かつて昭和の高度経済成長期には中間層の増大から「一億総中流」なる言葉が生まれ、平成から令和へと時代が変わっても、いまだにその言葉が日本社会を象徴するものと信じている人たちがいる。その一方で、「実は自分たちが中間層というのは思い込みで、本当は上級と下級に分断されていて、その格差は拡大するばかりなんじゃないか」と薄々気づいている人たちも少なくないかもしれない。
作家の橘玲氏は、新刊『上級国民/下級国民』で、そんな日本人の本音をあぶり出し、さまざまな視点から論考を重ねている。
「すでに一億総中流は崩壊し、上級/下級への分断の流れは後戻りしようがありません。それは『ベルカーブの世界』から『ロングテールの世界』への変化なのです」と同氏は説明する。
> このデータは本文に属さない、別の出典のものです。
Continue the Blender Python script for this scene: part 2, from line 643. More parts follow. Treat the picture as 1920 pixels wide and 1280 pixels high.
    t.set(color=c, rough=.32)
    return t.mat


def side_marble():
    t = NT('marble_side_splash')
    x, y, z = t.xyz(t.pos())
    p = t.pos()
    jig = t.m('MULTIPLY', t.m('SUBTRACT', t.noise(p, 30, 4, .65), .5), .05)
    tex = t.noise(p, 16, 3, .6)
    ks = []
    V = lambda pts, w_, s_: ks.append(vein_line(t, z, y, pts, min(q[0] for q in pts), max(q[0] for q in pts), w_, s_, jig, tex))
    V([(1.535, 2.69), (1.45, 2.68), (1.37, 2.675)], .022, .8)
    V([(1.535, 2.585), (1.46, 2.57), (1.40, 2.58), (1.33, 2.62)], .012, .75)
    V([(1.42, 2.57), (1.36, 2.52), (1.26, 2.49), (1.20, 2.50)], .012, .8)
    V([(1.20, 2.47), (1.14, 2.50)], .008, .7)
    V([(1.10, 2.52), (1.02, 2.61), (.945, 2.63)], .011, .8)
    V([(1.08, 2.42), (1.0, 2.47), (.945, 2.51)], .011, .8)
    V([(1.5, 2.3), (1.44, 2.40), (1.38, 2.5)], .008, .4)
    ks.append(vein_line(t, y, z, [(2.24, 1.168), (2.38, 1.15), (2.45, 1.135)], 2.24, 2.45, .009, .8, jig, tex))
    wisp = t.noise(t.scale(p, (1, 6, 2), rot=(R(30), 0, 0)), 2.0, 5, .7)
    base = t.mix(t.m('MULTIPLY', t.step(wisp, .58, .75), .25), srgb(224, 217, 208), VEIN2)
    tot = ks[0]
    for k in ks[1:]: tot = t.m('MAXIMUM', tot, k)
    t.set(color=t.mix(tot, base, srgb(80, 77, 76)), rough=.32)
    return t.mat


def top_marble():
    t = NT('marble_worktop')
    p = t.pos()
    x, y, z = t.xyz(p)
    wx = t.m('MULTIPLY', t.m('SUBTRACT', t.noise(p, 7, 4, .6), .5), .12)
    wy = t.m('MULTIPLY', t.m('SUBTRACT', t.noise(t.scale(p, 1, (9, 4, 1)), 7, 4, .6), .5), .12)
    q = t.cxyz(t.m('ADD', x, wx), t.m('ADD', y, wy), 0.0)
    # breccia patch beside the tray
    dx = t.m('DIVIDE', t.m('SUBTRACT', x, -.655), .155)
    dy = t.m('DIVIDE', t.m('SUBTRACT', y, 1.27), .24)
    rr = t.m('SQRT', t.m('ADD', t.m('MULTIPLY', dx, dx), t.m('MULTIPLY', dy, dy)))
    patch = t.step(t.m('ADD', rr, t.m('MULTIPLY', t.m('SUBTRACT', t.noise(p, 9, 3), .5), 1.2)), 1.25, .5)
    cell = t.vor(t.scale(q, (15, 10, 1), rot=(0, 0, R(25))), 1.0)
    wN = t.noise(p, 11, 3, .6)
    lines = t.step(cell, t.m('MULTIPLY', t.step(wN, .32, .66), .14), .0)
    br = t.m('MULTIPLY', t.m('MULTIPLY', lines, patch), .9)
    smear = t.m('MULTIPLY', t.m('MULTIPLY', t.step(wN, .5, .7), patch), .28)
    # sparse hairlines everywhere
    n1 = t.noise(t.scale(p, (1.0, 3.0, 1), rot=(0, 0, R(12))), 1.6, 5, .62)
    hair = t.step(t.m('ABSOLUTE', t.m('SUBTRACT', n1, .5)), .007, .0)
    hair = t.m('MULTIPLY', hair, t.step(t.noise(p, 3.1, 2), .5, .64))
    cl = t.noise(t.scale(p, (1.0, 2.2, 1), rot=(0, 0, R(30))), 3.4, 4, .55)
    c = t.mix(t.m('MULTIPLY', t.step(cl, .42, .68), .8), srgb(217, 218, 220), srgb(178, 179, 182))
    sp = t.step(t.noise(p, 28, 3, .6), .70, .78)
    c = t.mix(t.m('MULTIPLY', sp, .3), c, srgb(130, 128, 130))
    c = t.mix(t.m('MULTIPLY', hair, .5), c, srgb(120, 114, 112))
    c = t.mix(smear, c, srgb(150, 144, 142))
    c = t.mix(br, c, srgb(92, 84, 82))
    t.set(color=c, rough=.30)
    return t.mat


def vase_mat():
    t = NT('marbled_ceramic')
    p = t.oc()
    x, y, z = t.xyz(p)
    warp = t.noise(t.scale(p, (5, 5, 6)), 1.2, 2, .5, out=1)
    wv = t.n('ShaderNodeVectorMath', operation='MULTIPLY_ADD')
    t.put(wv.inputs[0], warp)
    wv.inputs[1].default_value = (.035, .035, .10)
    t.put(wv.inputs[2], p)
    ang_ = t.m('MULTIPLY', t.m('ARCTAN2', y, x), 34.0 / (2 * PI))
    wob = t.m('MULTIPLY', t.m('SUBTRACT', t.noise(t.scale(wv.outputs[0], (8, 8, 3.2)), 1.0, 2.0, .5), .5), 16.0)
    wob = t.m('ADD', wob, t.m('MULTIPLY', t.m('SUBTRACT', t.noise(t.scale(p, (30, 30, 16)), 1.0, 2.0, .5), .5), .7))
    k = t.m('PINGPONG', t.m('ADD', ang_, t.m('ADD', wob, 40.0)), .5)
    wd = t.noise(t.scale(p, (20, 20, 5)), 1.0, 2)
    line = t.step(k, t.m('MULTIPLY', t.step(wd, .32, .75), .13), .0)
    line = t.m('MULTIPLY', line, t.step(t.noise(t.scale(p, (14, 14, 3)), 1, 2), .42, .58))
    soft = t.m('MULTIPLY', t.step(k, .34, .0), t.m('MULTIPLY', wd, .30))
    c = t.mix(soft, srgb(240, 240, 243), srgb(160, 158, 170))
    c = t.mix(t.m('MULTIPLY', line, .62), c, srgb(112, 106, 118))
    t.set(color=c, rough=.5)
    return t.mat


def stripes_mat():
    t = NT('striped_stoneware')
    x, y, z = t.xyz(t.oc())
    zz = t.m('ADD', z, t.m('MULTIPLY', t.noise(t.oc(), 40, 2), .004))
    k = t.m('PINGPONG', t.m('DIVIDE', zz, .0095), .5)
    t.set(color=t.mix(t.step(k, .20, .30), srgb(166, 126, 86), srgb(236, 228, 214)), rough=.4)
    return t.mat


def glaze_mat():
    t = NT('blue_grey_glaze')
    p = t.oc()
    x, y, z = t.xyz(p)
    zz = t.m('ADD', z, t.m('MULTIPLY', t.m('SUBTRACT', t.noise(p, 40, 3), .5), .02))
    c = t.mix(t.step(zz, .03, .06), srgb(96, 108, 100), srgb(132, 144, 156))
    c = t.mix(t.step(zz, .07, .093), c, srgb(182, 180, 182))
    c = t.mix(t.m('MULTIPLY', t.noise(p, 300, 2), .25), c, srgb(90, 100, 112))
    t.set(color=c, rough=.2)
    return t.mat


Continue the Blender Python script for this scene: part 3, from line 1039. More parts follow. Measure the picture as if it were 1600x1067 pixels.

まず「ベルカーブの世界」とは、別掲の図上のように、富の蓄積が平均値を中心に正規分布する曲線のことで、中間層が最も厚くなっていて、上流、下流ともになだらかに少なくなっていく状態を指す。「昭和」の日本社会が「一億総中流」といわれたのも頷ける。
しかし、そんな状況がいつまでも続くわけではない。
「グローバル化によって世界が全体としてゆたかになった代償として、欧米先進国を中心に『自分の人生を自由に選択する』というリベラリズム(自由主義)が広がり、共同体が崩壊して社会が流動化するとともに中間層が崩壊しました。その流れが日本社会にも大きな変化をもたらし、富の分布も『ロングテールの世界』へと変貌しているのです」(橘氏)
「ロングテールの世界」(図下)では、ほとんどのことがショートヘッド(平均)近くに集まる一方、ロングテールには「とてつもない富」を手にする者が出現する。